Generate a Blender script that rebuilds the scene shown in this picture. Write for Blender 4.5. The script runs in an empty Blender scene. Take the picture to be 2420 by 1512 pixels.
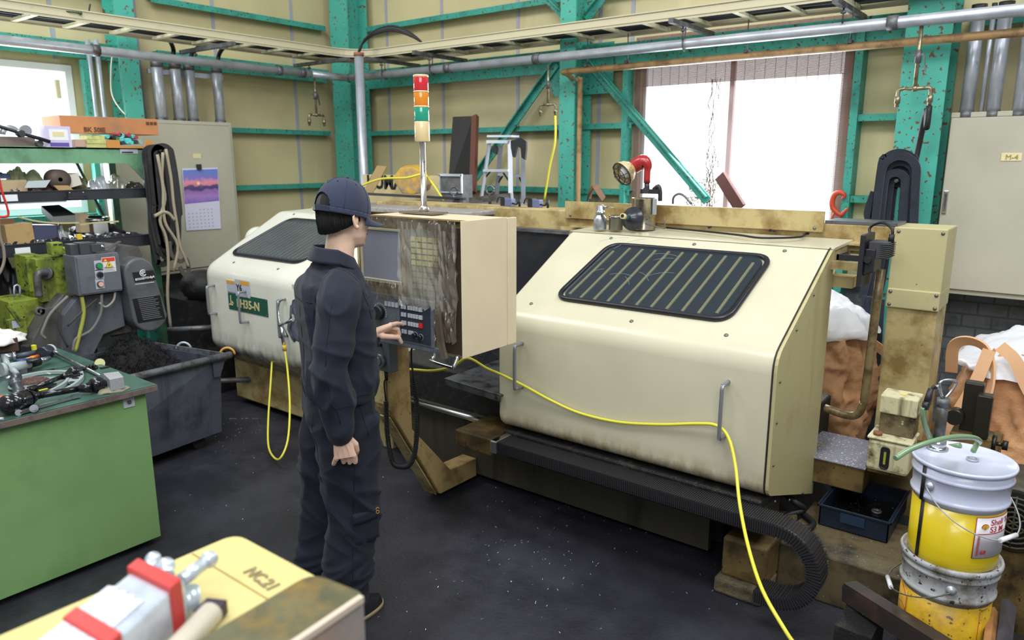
import bpy, bmesh, math, random
from mathutils import Vector, Matrix, noise
# ---------------------------------------------------------------- camera
F = 1744.0; W = 2420; H = 1512
PITCH = math.radians(12.2); YAW = math.radians(37.9)
CAM = Vector((0, 0, 1.82))
sc = bpy.context.scene
cd = bpy.data.cameras.new('camera'); cam = bpy.data.objects.new('camera', cd); sc.collection.objects.link(cam)
cam.location = CAM; cam.rotation_euler = (math.pi/2 - PITCH, 0, YAW)
cd.sensor_fit = 'HORIZONTAL'; cd.sensor_width = 36.0; cd.lens = 36.0*F/W; cd.clip_start = 0.02
cd.dof.use_dof = True; cd.dof.focus_distance = 3.0; cd.dof.aperture_fstop = 3.3
sc.camera = cam
# ---------------------------------------------------------------- world, lights, exposure
wd = bpy.data.worlds.new('world'); sc.world = wd; wd.use_nodes = True
bg = wd.node_tree.nodes['Background']
bg.inputs[0].default_value = (0.93, 0.97, 1.0, 1); bg.inputs[1].default_value = 0.42
def area(name, loc, size, power, color=(1, 1, 1), target=None, shape='RECTANGLE'):
    l = bpy.data.lights.new(name, 'AREA'); l.shape = shape; l.size = size[0]; l.size_y = size[1]; l.energy = power; l.color = color
    o = bpy.data.objects.new(name, l); sc.collection.objects.link(o); o.location = loc
    if target: o.rotation_euler = (Vector(target)-Vector(loc)).to_track_quat('-Z', 'Y').to_euler()
    return o
LX = 1.0
area('ceiling_lamp', (-1.2, 0.6, 5.2), (3.0, 1.2), 165*LX, (.95, .985, 1), (-2.4, 3.2, 0.6))
area('ceiling_lamp', (-5.0, 1.0, 5.2), (2.6, 1.4), 125*LX, (.95, .985, 1), (-5.2, 3.6, 0.8))
area('ceiling_lamp', (1.2, 3.0, 5.2), (2.0, 1.6), 125*LX, (.95, .985, 1), (-1.0, 4.2, 0.8))
area('ceiling_lamp', (.6, -1.4, 4.0), (3.0, 1.6), 120*LX, (.95, .985, 1), (-3.0, 3.0, 1.1))
area('window_daylight', (-2.25, 5.42, 2.0), (1.4, 1.0), 60*LX, (.88, .94, 1), (-1.9, 2.4, 0.9))
area('window_daylight', (-6.4, 2.2, 2.0), (1.0, 1.1), 45*LX, (.88, .94, 1), (-3.2, 2.4, 0.9))
sc.view_settings.view_transform = 'Standard'; sc.view_settings.look = 'None'; sc.view_settings.gamma = 1.0
sc.view_settings.use_curve_mapping = False; sc.view_settings.exposure = -0.12
# ---------------------------------------------------------------- pixel -> world on an axis plane
_fh = Vector((-math.sin(YAW), math.cos(YAW), 0)); _rt = Vector((math.cos(YAW), math.sin(YAW), 0))
_f = _fh*math.cos(PITCH) + Vector((0, 0, -math.sin(PITCH))); _up = _fh*math.sin(PITCH) + Vector((0, 0, math.cos(PITCH)))
def P(u, v, x=None, y=None, z=None, d=None):
    r = _f + _rt*(u-W/2)/F - _up*(v-H/2)/F
    if d is not None: return CAM + r*d
    i, val = (0, x) if x is not None else (1, y) if y is not None else (2, z)
    return CAM + r*((val-CAM[i])/r[i])
# ---------------------------------------------------------------- materials
def lin(c): return tuple(((v/255+0.055)/1.055)**2.4 if v/255 > 0.04045 else v/255/12.92 for v in c)
MATS = {}
def M(name, col, rough=0.5, metal=0.0, dirt=None, specks=None, streak=None, bump=0.0, bscale=40.0, var=0.0, vscale=3.0, alpha=1.0, emit=0.0, trans=0.0, coat=0.0, wave=None, sheen=0.0, ior=1.45, brick=None, zdirt=None):
    """procedural material; colours are sRGB 0-255; dirt / specks / streak = (colour, scale, amount)"""
    if name in MATS: return MATS[name]
    m = bpy.data.materials.new(name); m.use_nodes = True; nt = m.node_tree; N = nt.nodes; L = nt.links
    b = N['Principled BSDF']
    tc = N.new('ShaderNodeTexCoord'); geo = N.new('ShaderNodeNewGeometry'); src = geo.outputs['Position']
    def rgb(c): return lin(c)+(1,)
    cur = None
    def mix(fac, c2):
        nonlocal cur
        mx = N.new('ShaderNodeMix'); mx.data_type = 'RGBA'
        if cur is None: mx.inputs[6].default_value = rgb(col)
        else: L.new(cur, mx.inputs[6])
        mx.inputs[7].default_value = rgb(c2); L.new(fac, mx.inputs[0]); cur = mx.outputs[2]
    def nz(scale, detail=4, rough=.6, stretch=None):
        n = N.new('ShaderNodeTexNoise'); n.inputs['Scale'].default_value = scale; n.inputs['Detail'].default_value = detail; n.inputs['Roughness'].default_value = rough
        if stretch:
            mp = N.new('ShaderNodeMapping'); mp.inputs['Scale'].default_value = stretch; L.new(src, mp.inputs[0]); L.new(mp.outputs[0], n.inputs[0])
        else: L.new(src, n.inputs[0])
        return n.outputs[0]
    def ramp(s, lo, hi):
        r = N.new('ShaderNodeMapRange'); r.inputs[1].default_value = lo; r.inputs[2].default_value = hi; L.new(s, r.inputs[0]); return r.outputs[0]
    if brick:
        bt = N.new('ShaderNodeTexBrick'); bt.inputs['Scale'].default_value = brick[1]; mp = N.new('ShaderNodeMapping'); mp.inputs['Rotation'].default_value = brick[2]
        L.new(src, mp.inputs[0]); L.new(mp.outputs[0], bt.inputs[0]); mix(bt.outputs['Fac'], brick[0])
    if var: mix(ramp(nz(vscale, 3), .35, .7), tuple(max(0, min(255, v*(1-var))) for v in col))
    if wave:
        w = N.new('ShaderNodeTexWave'); w.inputs['Scale'].default_value = wave[1]; w.bands_direction = wave[3] if len(wave) > 3 else 'Z'; w.inputs['Distortion'].default_value = wave[2]
        L.new(src, w.inputs[0]); mix(w.outputs['Fac'], wave[0])
    if dirt: mix(ramp(nz(dirt[1], 6, .65), .62-dirt[2]*.3, .82-dirt[2]*.3), dirt[0])
    if streak: mix(ramp(nz(streak[1], 5, .6, (1, 1, .08)), .66-streak[2]*.3, .86-streak[2]*.3), streak[0])
    if specks: mix(ramp(nz(specks[1], 2, .5), .72-specks[2]*.2, .75-specks[2]*.2), specks[0])
    if zdirt:   # (colour, z clean above, z dirty below, scale): grime splashed on the lower edge
        sx = N.new('ShaderNodeSeparateXYZ'); L.new(src, sx.inputs[0]); zr = ramp(sx.outputs['Z'], zdirt[1], zdirt[2])
        ma = N.new('ShaderNodeMath'); ma.operation = 'MULTIPLY'; ma.use_clamp = True; L.new(zr, ma.inputs[0]); L.new(ramp(nz(zdirt[3], 6, .7, (1, 1, .35)), .34, .60), ma.inputs[1]); mix(ma.outputs[0], zdirt[0])
    if cur is None: b.inputs['Base Color'].default_value = rgb(col)
    else: L.new(cur, b.inputs['Base Color'])
    b.inputs['Roughness'].default_value = rough; b.inputs['Metallic'].default_value = metal; b.inputs['IOR'].default_value = ior
    if coat: b.inputs['Coat Weight'].default_value = coat; b.inputs['Coat Roughness'].default_value = .12
    if sheen: b.inputs['Sheen Weight'].default_value = sheen
    if alpha < 1: b.inputs['Alpha'].default_value = alpha
    if trans: b.inputs['Transmission Weight'].default_value = trans
    if emit:
        b.inputs['Emission Strength'].default_value = emit; b.inputs['Emission Color'].default_value = rgb(col)
    if bump:
        bp = N.new('ShaderNodeBump'); bp.inputs['Strength'].default_value = min(1, bump); bp.inputs['Distance'].default_value = .01
        L.new(nz(bscale, 4), bp.inputs['Height']); L.new(bp.outputs[0], b.inputs['Normal'])
    MATS[name] = m; return m
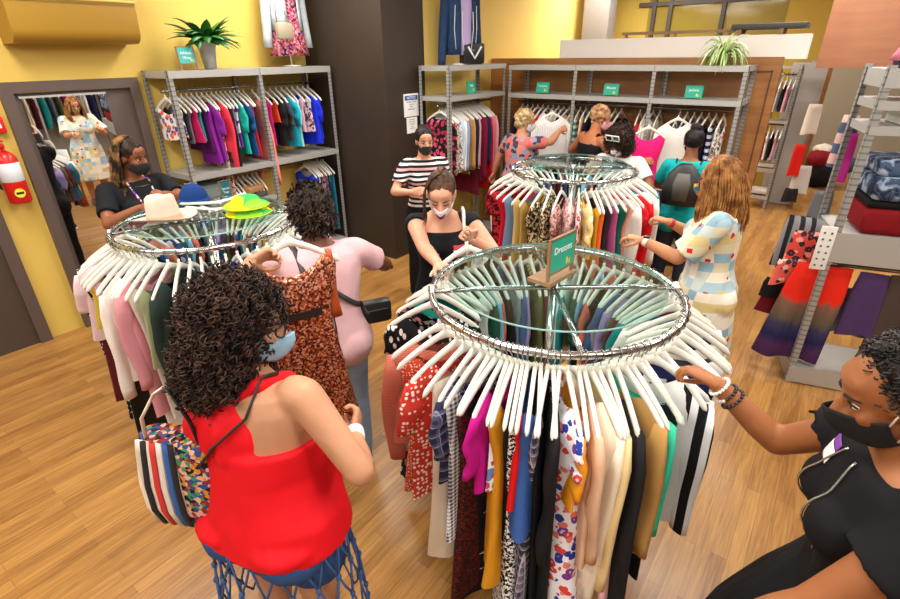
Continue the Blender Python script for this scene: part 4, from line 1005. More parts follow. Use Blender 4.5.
# ---- shoppers along the back shelving
F_ = Person('woman with short grey blonde hair in blue coral flower shirt, reaching right', (-2.86, 5.10), 66, 1.69, 1.12, lean=4, head=(-25, 6, 0), skin='#c98c6a', voxel=.011,
            arms=dict(R=dict(to=(-2.57, 5.52, 1.46), pole=(.8, -.2, -1), hd=(.3, .8, .1), pn=(-.6, .2, -.3), curl=30), L=dict(to=(-3.3, 5.3, .92), pole=(-1, -.6, 0))))
F_.tee('flower_print_shirt', fab('blotch', '#4a5468', '#d86a62', '#8a8ea4', '#3a3f54', '#c87a6a', .75), .82, .66, .02, .04, sl=.022); F_.trousers('dark_trousers', solid('#26262c', .8), 1.0, 1.95); F_.shoes(solid('#3a3030', .5), solid('#444444', .6))
F_.hair_cap(hairm('#8a6c48', '#cdb084'), (0, -.022, .032), (.096, .108, .1), (((0, -.06, -.03), (.08, .06, .06)),), .012, 30); F_.mask(solid('#c9ccd2', .8)); F_.eyes(brow='#a08058')
H_ = Person('tall woman with cropped sandy hair holding a hot pink dress', (-2.12, 5.35), 55, 1.75, 1.1, lean=3, head=(-20, 12, 0), skin='#b8744c', voxel=.011,
            arms=dict(R=dict(to=(-1.60, 5.46, 1.22), pole=(.6, -.6, -1), hd=(.9, .3, .05), pn=(-.3, .8, -.2), curl=40), L=dict(to=(-2.3, 5.8, 1.2), pole=(-1, -.4, -.8))))
b = MB(); H_.trunk(b, .84, 1.33, .014, .04); H_.soft(b, .012); H_.seat(b, .014); [b.cap(H_.T((g*.1, -.09, 1.3)), .028, H_.T((g*.1, -.02, 1.425)), .024) for g in (-1, 1)]; [b.cap(H_.T((g*.1, -.02, 1.425)), .024, H_.T((g*.1, .1, 1.3)), .028) for g in (-1, 1)]
H_.cloth('black_sleeveless_top', b, black_c); H_.trousers('dark_trousers', solid('#2a2a30', .8), 1.0, 1.95); H_.shoes(solid('#3a3030', .5), solid('#444444', .6))
H_.hair_cap(hairm('#7a4e30', '#c89a70'), (0, -.024, .034), (.09, .105, .095), (), .010, 34); H_.mask(solid('#e0a0a8', .8)); H_.eyes()
G_ = Person('woman with dark curls and white sunglasses on her head looking down', (-1.63, 4.88), -84, 1.63, 1.05, lean=6, head=(-14, 22, 0), skin='#9a6240', voxel=.011,
            arms=dict(R=dict(to=(-1.78, 4.62, 1.12), pole=(1, -.3, -.8)), L=dict(to=(-1.42, 4.62, 1.12), pole=(-1, -.3, -.8))))
G_.tee('white_tee', fab('solid', '#e4e0dc'), .84, .62, .018, .03, sl=.022); G_.trousers('blue_jeans', fab('denim', '#34486a', '#4a6088'), 1.0, 1.95); G_.shoes(solid('#3a3030', .5), solid('#aaaaaa', .6))
G_.mask(fab('solid', '#e6dfe0'), '#e6e2e2', [(0, .62, .22, .18, '#a01840'), (-.12, .52, .12, .1, '#a01840'), (.12, .52, .12, .1, '#a01840')]); G_.eyes('#2a1a12', True)
gh = G_.hair_cap(hairm('#1a0f0b', '#3c241a'), (0, -.04, .04), (.12, .118, .11), (((-.085, -.03, -.03), (.05, .07, .09)), ((.085, -.03, -.03), (.05, .07, .09)), ((0, -.08, -.06), (.1, .06, .1))), .014, 30, 'curly_hair', .01)
tri2 = [(p.center.copy(), p.normal.copy()) for p in gh.data.polygons]
def cf2():
    c, n = rnd.choice(tri2); return c+n*rnd.uniform(0, .014), n
curls(cf2, 500, hairm('#1a0f0b', '#4a2e20'), 'curls', gh, (.006, .011), (2, 3.5), (.04, .08), .0032)
sg = MB()
for g in (-1, 1):
    sg.tube([G_.H((g*.036+.030*x, .085, .105+.026*z)) for x, z in ((-1, -1), (1, -1), (1, 1), (-1, 1))], .006, 6, closed=True)
sg.tube([G_.H((-.008, .085, .11)), G_.H((.008, .085, .11))], .005, 6)
so = sg.build('sunglasses_frame', solid('#f0eee8', .3), G_.root)
for g in (-1, 1): MB().box((0, 0, 0), (.05, .004, .044)).build('lens', solid('#18181c', .1), so, False).matrix_local = Matrix.Translation(G_.H((g*.036, .084, .105))) @ G_.HR.to_4x4()
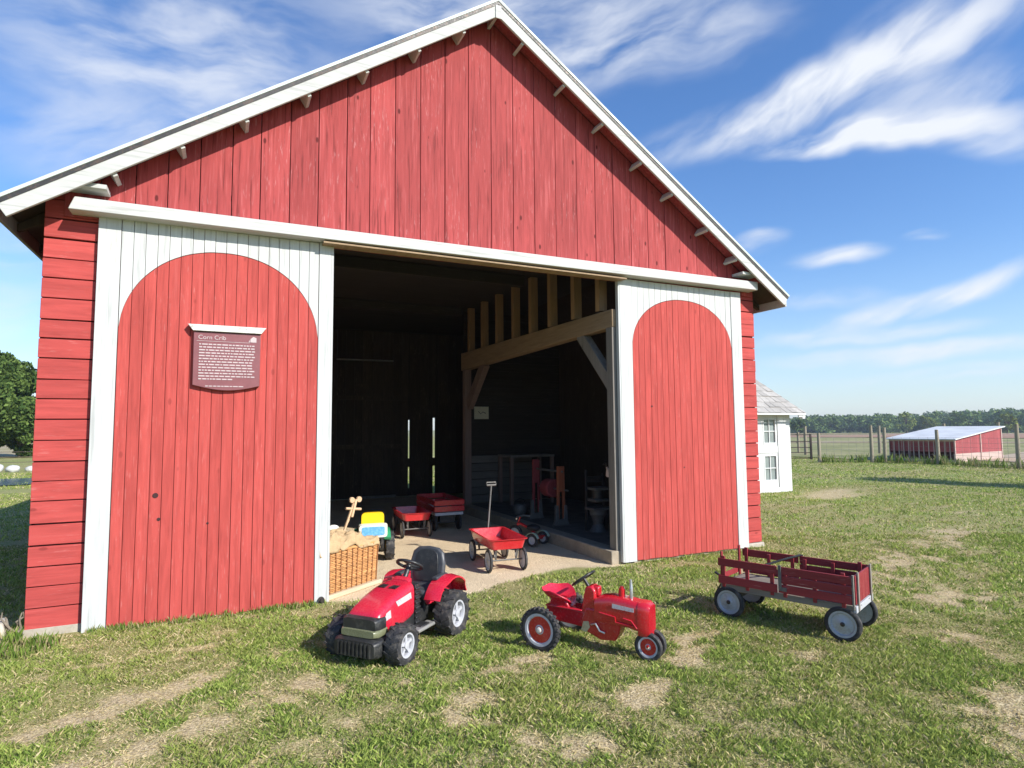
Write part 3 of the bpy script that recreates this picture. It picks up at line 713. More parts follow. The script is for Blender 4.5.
-------
▸ **The task**
Show the lines of the material that contain the word "picture".

▸ **Response to the exercise**
Generate a Blender script that rebuilds the scene shown in this picture. Write for Blender 4.5. The script runs in an empty Blender scene. Take the picture to be 2420 by 1512 pixels.
Write part 3 of the bpy script that recreates this picture. It picks up at line 713. More parts follow. The script is for Blender 4.5.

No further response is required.